The outreach student recognition events, which were also held at the Vulcan and PASS+ campuses in Coaldale, were a means to both celebrate success and create greater awareness of the opportunities available for Palliser students.

It’s really about choice, said Hancox, with staff able to set up an education plan to suit any individual’s need.

“The student can become that self-directed learner, take ownership for their learning and assert what they need and we’re going to help them figure that out,” she said.

Unlike some distance learning options out there, the outreach program is not an online marking program. It is a teaching and learning program for online courses, with teachers available to offer their help in person at one of the campuses ­– Coaldale, Picture Butte and Vulcan – or online.

Students have access to course materials 24-7 with set, weekly instruction time so teachers can focus on key skills students require.  Students can also drop in during open office times if it better fits their schedule.

“I was homeschooled from Grades 1 to 9 so I am very used to teaching myself; just getting the textbook and reading it and doing everything on my own,” said Celeste Garratt, who did her Grade 10 studies in a regular high school environment.  “When I was put in a class situation, it just didn’t work out as well because I found myself being very bored. Some stuff I would understand very, very quickly and other stuff it would take me a little bit longer to understand – not at the same rate as the other students.”

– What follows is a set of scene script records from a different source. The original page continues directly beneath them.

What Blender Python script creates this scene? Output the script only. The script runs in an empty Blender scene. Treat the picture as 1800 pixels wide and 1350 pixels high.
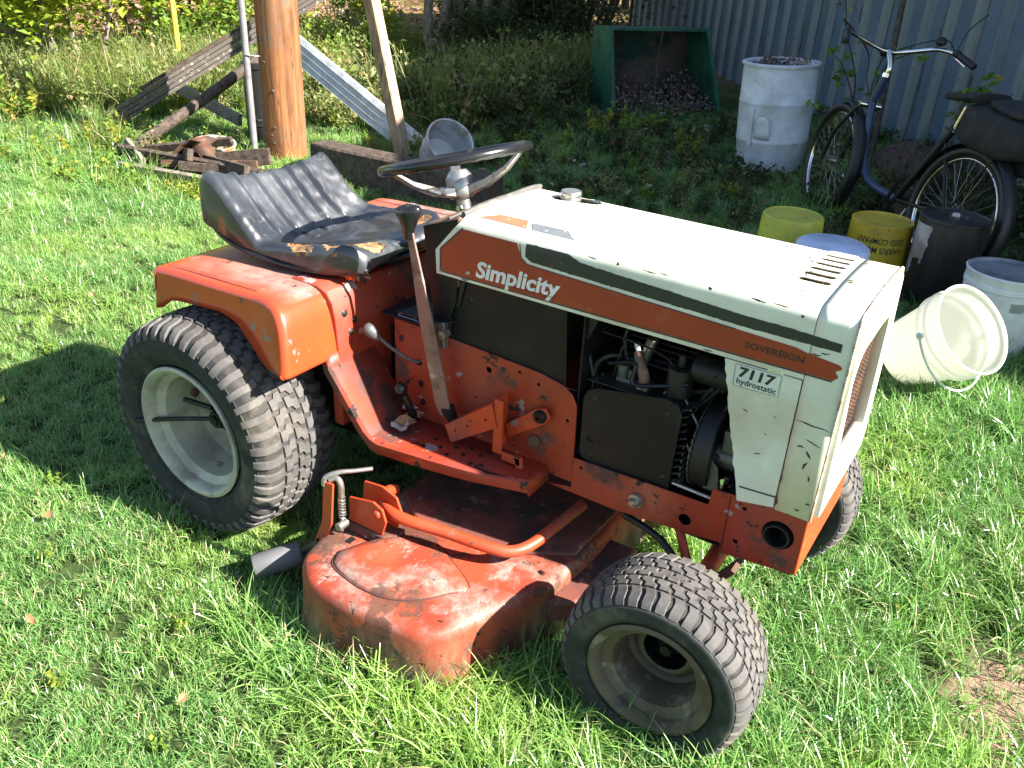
import bpy, bmesh, math, random
import numpy as np
from mathutils import Vector, Matrix, noise as mnoise

R = math.radians
PI = math.pi
random.seed(7)
rng = np.random.default_rng(7)
sc = bpy.context.scene
COL = sc.collection

# ------------------------------------------------------------------ camera, world, sun, exposure
def setup():
    cam_d = bpy.data.cameras.new('camera')
    cam_d.sensor_width = 36.0
    cam_d.lens = 36.0 * 1506.26 / 1800.0
    cam_d.clip_end = 500
    cam_d.clip_start = 0.05
    cam = bpy.data.objects.new('camera', cam_d)
    COL.objects.link(cam)
    r = Vector((0.83312956, 0.55120208, 0.04551273))
    u = Vector((-0.29167363, 0.36795608, 0.88291269))
    d = Vector((-0.46991662, 0.74885552, -0.4673262))
    m = Matrix((r, u, -d)).transposed().to_4x4()
    m.translation = Vector((1.61672516, -1.57914146, 1.42069371))
    cam.matrix_world = m
    sc.camera = cam
    az, el = R(9.0), R(36.5)
    w = bpy.data.worlds.new('World'); sc.world = w; w.use_nodes = True
    nt = w.node_tree; nt.nodes.clear()
    sky = nt.nodes.new('ShaderNodeTexSky'); sky.sky_type = 'NISHITA'; sky.sun_disc = False
    sky.sun_elevation = el; sky.sun_rotation = PI / 2 - az
    sky.air_density = 1.0; sky.dust_density = 0.6; sky.ozone_density = 1.0
    bg = nt.nodes.new('ShaderNodeBackground'); bg.inputs[1].default_value = 0.060
    out = nt.nodes.new('ShaderNodeOutputWorld')
    nt.links.new(sky.outputs[0], bg.inputs[0]); nt.links.new(bg.outputs[0], out.inputs[0])
    ld = bpy.data.lights.new('sun', 'SUN'); ld.energy = 5.0; ld.angle = R(0.53); ld.color = (1.0, 0.95, 0.86)
    lo = bpy.data.objects.new('sun', ld); COL.objects.link(lo)
    dirv = -Vector((math.cos(el) * math.cos(az), math.cos(el) * math.sin(az), math.sin(el)))
    lo.rotation_euler = dirv.to_track_quat('-Z', 'Y').to_euler()
    lo.location = (6, 1, 6)
    v = sc.view_settings
    sc.display_settings.display_device = 'sRGB'
    v.view_transform = 'Standard'; v.look = 'None'; v.exposure = 2.15; v.gamma = 1.0; v.use_curve_mapping = False
    sc.render.engine = 'CYCLES'
    sc.cycles.use_denoising = True
    sc.cycles.max_bounces = 8
    sc.cycles.transparent_max_bounces = 12
    sc.cycles.caustics_reflective = False; sc.cycles.caustics_refractive = False
setup()

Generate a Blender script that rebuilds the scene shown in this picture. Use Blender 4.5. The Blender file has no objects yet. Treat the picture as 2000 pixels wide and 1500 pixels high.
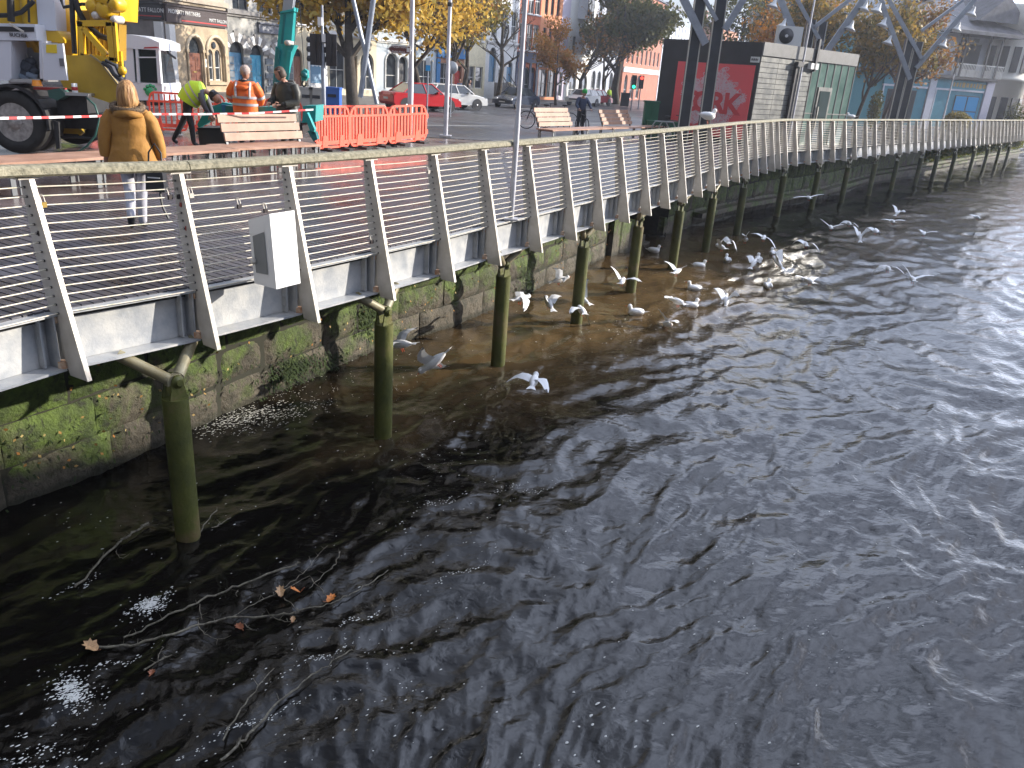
import bpy, bmesh, math, random
import numpy as np
from mathutils import Vector, Matrix, Euler
random.seed(7); RNG = np.random.default_rng(7)
sc = bpy.context.scene
COL = sc.collection
R_ = math.radians
# ------------------------------------------------------------------ camera
CAM_H = 2.06; F_PX = 1555.3; PITCH = R_(21.434); ROLL = R_(4.126)
cam_d = bpy.data.cameras.new("camera"); cam = bpy.data.objects.new("camera", cam_d); COL.objects.link(cam)
cam_d.sensor_width = 36.0; cam_d.lens = F_PX / 2000 * 36; cam_d.clip_start = 0.05; cam_d.clip_end = 3000
cp, sp = math.cos(PITCH), math.sin(PITCH); cr, sr = math.cos(ROLL), math.sin(ROLL)
fw = Vector((0, cp, -sp)); up0 = Vector((0, sp, cp)); rt0 = Vector((1, 0, 0))
ex = rt0 * cr + up0 * sr; ey = -rt0 * sr + up0 * cr
m = Matrix.Identity(4)
for i in range(3):
    m[i][0] = ex[i]; m[i][1] = ey[i]; m[i][2] = -fw[i]
m[2][3] = CAM_H
cam.matrix_world = m
sc.camera = cam
# ------------------------------------------------------------------ sky, sun, exposure
SUN_AZ = R_(74); SUN_EL = R_(18.5)       # azimuth clockwise from +Y
w = bpy.data.worlds.new("World"); sc.world = w; w.use_nodes = True
nt = w.node_tree; nt.nodes.clear()
out = nt.nodes.new("ShaderNodeOutputWorld"); bg = nt.nodes.new("ShaderNodeBackground")
sky = nt.nodes.new("ShaderNodeTexSky"); sky.sky_type = 'NISHITA'; sky.sun_disc = False
sky.sun_elevation = SUN_EL; sky.sun_rotation = SUN_AZ; sky.dust_density = 1.6; sky.air_density = 1.0; sky.ozone_density = 1.0
tc = nt.nodes.new("ShaderNodeTexCoord"); mp = nt.nodes.new("ShaderNodeMapping"); mp.inputs['Scale'].default_value = (1.0, 1.0, 2.6)
nz = nt.nodes.new("ShaderNodeTexNoise"); nz.inputs['Scale'].default_value = 2.1; nz.inputs['Detail'].default_value = 9; nz.inputs['Roughness'].default_value = .58
cr1 = nt.nodes.new("ShaderNodeValToRGB"); cr1.color_ramp.elements[0].position = .36; cr1.color_ramp.elements[1].position = .55
mx = nt.nodes.new("ShaderNodeMix"); mx.data_type = 'RGBA'
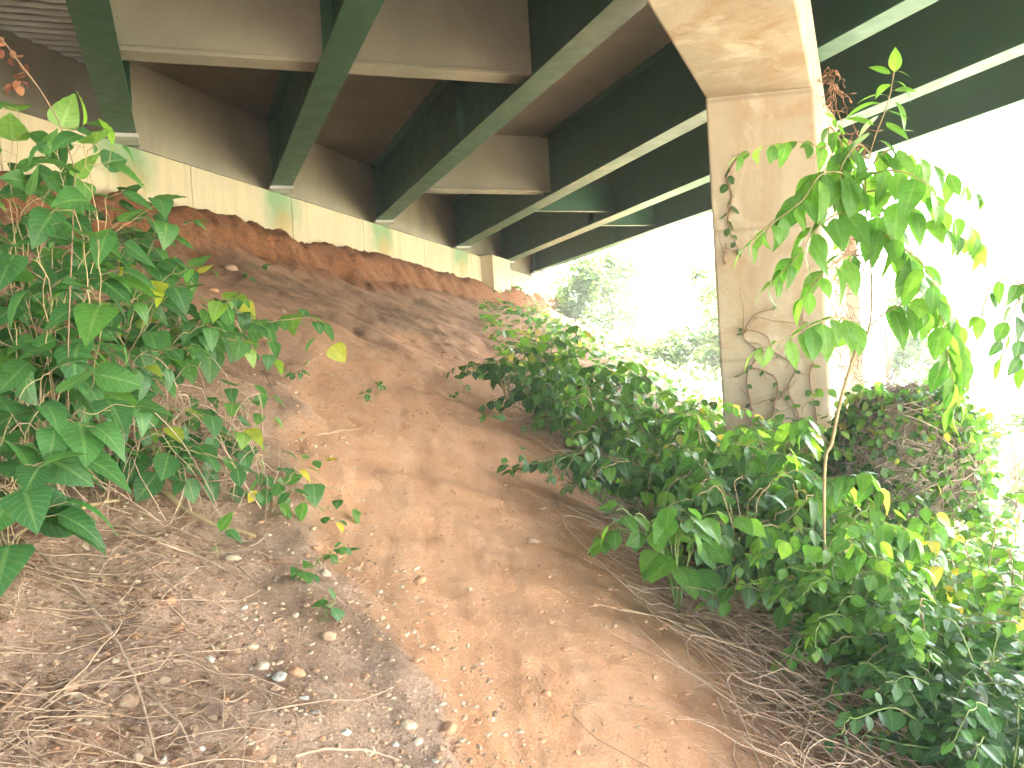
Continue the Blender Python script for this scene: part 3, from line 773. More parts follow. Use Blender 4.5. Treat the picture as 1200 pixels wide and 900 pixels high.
leaf_object("withered_leaves", L, SMALL, mat_leaf("curled_red_brown_leaf", [(0.0, (0.10, 0.03, 0.018)), (1.0, (0.22, 0.10, 0.05))], 0.7, 0.1, 0.2, vein=False), sh, rt_)

# ================================================================== RIGHT SIDE: SAPLING BY THE PIER
DS = 4.5
sr = ray(960, 640) * DS; sr = np.array([sr[0], sr[1], gz(sr[0], sr[1]) - 0.03])
sap = empty("sapling", sr, "tall thin sapling with drooping glossy leaves in front of the pier column", "sapling")
S = MB(); L = Leaves(); trunk_px = [(966, 560, 0), (975, 518, 0), (985, 470, 0), (1003, 412, 0), (1019, 382, 0), (1021, 320, 0), (1015, 255, 0), (1015, 205, 0), (1024, 165, 0), (1040, 122, 0), (1048, 84, 0)]
P3 = lambda l: [ray(x, y) * (DS + dz) for x, y, dz in l]
tp = catmull([sr] + P3(trunk_px), 8)
S.tube(tp, np.interp(np.linspace(0, 1, len(tp)), [0, .35, .5, 1], [0.008, 0.009, 0.005, 0.0025]), 7)
fR = (0.35, -0.6, 0.6)
br = [([(1015, 225, 0), (975, 150, .1), (968, 172, .1), (930, 165, .1), (895, 172, .1), (868, 182, .1)], .12, .085),
      ([(1016, 240, 0), (990, 205, -.1), (962, 205, -.2), (940, 235, -.3), (905, 262, -.35), (880, 285, -.4)], .17, .075),
      ([(1018, 262, 0), (985, 250, -.1), (955, 270, -.2), (935, 300, -.3), (905, 330, -.3)], .18, .08),
      ([(1020, 300, 0), (990, 300, -.1), (965, 320, -.2), (940, 350, -.2)], .16, .09),
      ([(1018, 390, 0), (985, 372, -.1), (955, 380, -.2), (920, 398, -.3), (892, 408, -.3)], .16, .08),
      ([(1015, 200, 0), (1045, 175, 0), (1085, 190, .1), (1115, 205, .1), (1150, 232, .1)], .14, .085),
      ([(1015, 225, 0), (1045, 222, -.1), (1060, 240, -.2), (1095, 262, -.2), (1140, 285, -.2)], .16, .08),
      ([(1016, 245, 0), (1045, 262, -.1), (1062, 290, -.1), (1075, 330, -.2), (1085, 365, -.2)], .16, .08),
      ([(1019, 382, 0), (1045, 362, 0), (1085, 352, 0), (1112, 365, 0), (1125, 400, 0), (1126, 445, 0), (1120, 478, 0)], .17, .075),
      ([(1016, 205, 0), (1050, 200, -.2), (1085, 215, -.3), (1105, 245, -.3), (1135, 262, -.3), (1150, 285, -.3)], .15, .08),
      ([(1085, 352, 0), (1105, 375, -.1), (1110, 410, -.1), (1118, 450, -.1)], .16, .08),
      ([(1018, 262, 0), (1045, 280, -.2), (1070, 300, -.2), (1090, 322, -.3), (1100, 350, -.3)], .16, .08),
      ([(1020, 300, 0), (1040, 290, 0), (1060, 300, 0), (1090, 330, 0), (1105, 352, 0)], .15, .08),
      ([(1014, 212, 0), (1000, 185, 0), (988, 160, .1), (978, 140, .1)], .08, .07),
      ([(1020, 180, 0), (1005, 170, 0), (985, 200, -.1), (995, 235, -.1), (990, 262, -.1)], .14, .08)]
for b, sz, stp in br:
    pts = catmull(P3(b), 7); S.tube(pts, np.linspace(0.005, 0.0018, len(pts)), 5)
    leafy(L, S, pts, stp * 0.5, sz * 1.12, 0.1, False, 0.14, 1.1, (0.3, 1.0), fR, True)
leafy(L, S, tp[int(len(tp) * .66):], 0.026, 0.17, 0.0, False, 0.2, 0.7, (0.4, 1.0), fR, True)
S.build("stem", MS_TAN, sap, smooth=True, origin=sr)
leaf_object("leaves", L, SAPL, ML_SAP, sap, sr)
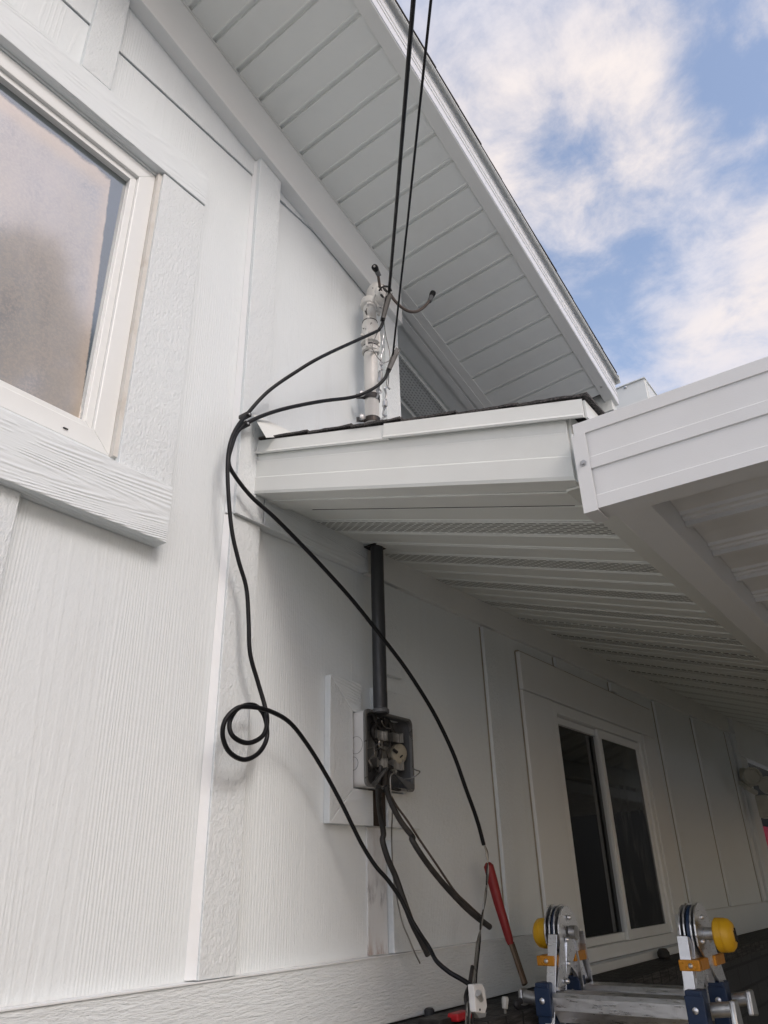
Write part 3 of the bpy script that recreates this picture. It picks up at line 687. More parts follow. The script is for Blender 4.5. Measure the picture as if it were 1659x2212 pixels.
def wire(name, m, pts, r, label, cat, group=None, k=8, n=10):
    o = MB().tube(smooth(pts, k), r, n).build(name, m); return tag(o, label, cat, group)
wt = thing('pigtail_wire', z3(500, 620, .89), 'short cut service wire curling up from the weatherhead to a lug beside the rafter trim', 'wire', 'wires cut off at the weatherhead')
MB().tube(smooth([z3(520, 620, .90), z3(490, 540, .89), z3(478, 470, .885), z3(468, 400, .88)]), .0038).build('conductor', M_BROWN, wt)
def lug(par, a, b_, c):
    m_ = MB(); m_.tube([a, a.lerp(b_, .5), b_], [.0062, .0068, .0066], 10); m_.build('crimp_sleeve', M_BOXG, par)
    d = (c - b_).normalized(); m_ = MB(); m_.tube([b_, b_.lerp(c, .5), c, c + d * .004], [.0075, .0088, .0088, .006], 12); e = m_.build('end_cap', M_BLACK, par)
    v = -ray(800, 800).normalized(); m_ = MB(); m_.lathe(c + v * .0075, v, [(0, .0030), (.0012, .0028), (.0016, 0)], 10); m_.build('bolt_hole', M_ALU, par)
lug(wt, z3(478, 400, .88), z3(448, 335, .878), z3(424, 295, .876))
wt = thing('pigtail_wire', z3(620, 640, .89), 'short cut service wire swinging out right from the weatherhead to a raised lug', 'wire', 'wires cut off at the weatherhead')
MB().tube(smooth([z3(600, 600, .90), z3(650, 670, .88), z3(720, 740, .87), z3(810, 790, .86), z3(900, 788, .85), z3(980, 735, .845), z3(1030, 675, .84)]), .0042).build('conductor', M_BROWN, wt)
lug(wt, z3(1032, 680, .84), z3(1055, 625, .838), z3(1073, 585, .836))

# ------------------------------------------------------------------ overhead service cables
up = lambda px, py, d: ray(px, py).normalized() * d
A0 = z3(585, 600, .875); A1 = up(893, 0, 1.36)
dirA = (A1 - A0).normalized()
tag(MB().tube([A0, A0.lerp(A1, .5) + Vector((0, 0, -.006)), A1, A1 + dirA * 3 + Vector((0, 0, .2)), A1 + dirA * 9 + Vector((0, 0, 1.3))], .0040, 10).build('overhead_cable', M_BLACK),
    'thicker black overhead cable rising left of its twin to the top edge', 'cable', 'overhead drop cables')
B0 = z3(628, 1280, .865); B1 = up(931, 0, 1.42); dirB = (B1 - B0).normalized()
tag(MB().tube([B0, B0.lerp(B1, .5) + Vector((0, 0, -.008)), B1, B1 + dirB * 3 + Vector((0, 0, .2)), B1 + dirB * 9 + Vector((0, 0, 1.3))], .0025, 10).build('overhead_cable', M_BLACK),
    'thinner black overhead cable rising right of its twin to the lower wedge clamp', 'cable', 'overhead drop cables')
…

Celeste finds it sufficient to drop in to the Picture Butte storefront school a couple of times a week. She finds the support the outreach teachers provide helpful, something unavailable through parent-directed home schooling.

If a student  fails to check in on a regular basis, they are contacted to find out if they’re having computer or other problems, or their situation has changed and their education plan requires modification.

Karly Groenenboom is enrolled in Early Learning and Child Care through Picture Butte Outreach, a Career Technology Studies option she couldn’t fit in at the local high school she attends.

“If this wasn’t available, I probably would have found something at the high school that maybe I wasn’t as interested in; maybe something else that happened to be offered at that same time,” said the Grade 12 student, who is considering a career working with children.

David Martens chose the outreach program because it offers him more flexibility to help out on the family farm outside of Picture Butte. He was home schooled up until two years ago but found he sometimes needed more support.

“Here these teachers have time to help you,” said Martens, who is working on Grade 11 courses right now. “And there’s other people to talk to (at the outreach school), you’re not all by yourself all day long. It makes the day better.”

His younger sister, Annie, enrolled in the outreach program for the first time this year after good reviews from David.

Like the students, the outreach program is also a school of choice for staff.

Jennifer Giles splits her time between the Picture Butte, Coaldale and Vulcan campuses. All of her 19 years of teaching have involved outreach students and she keeps in contact with some of her former students. One updates her each time he reaches an educational milestone, most recently after finishing law school.

“It is very much rewarding to see the challenges that some of these kids face and where they arrive,” said Giles. “I love that we have the ability to change negative education experiences some of them may have had in the past.”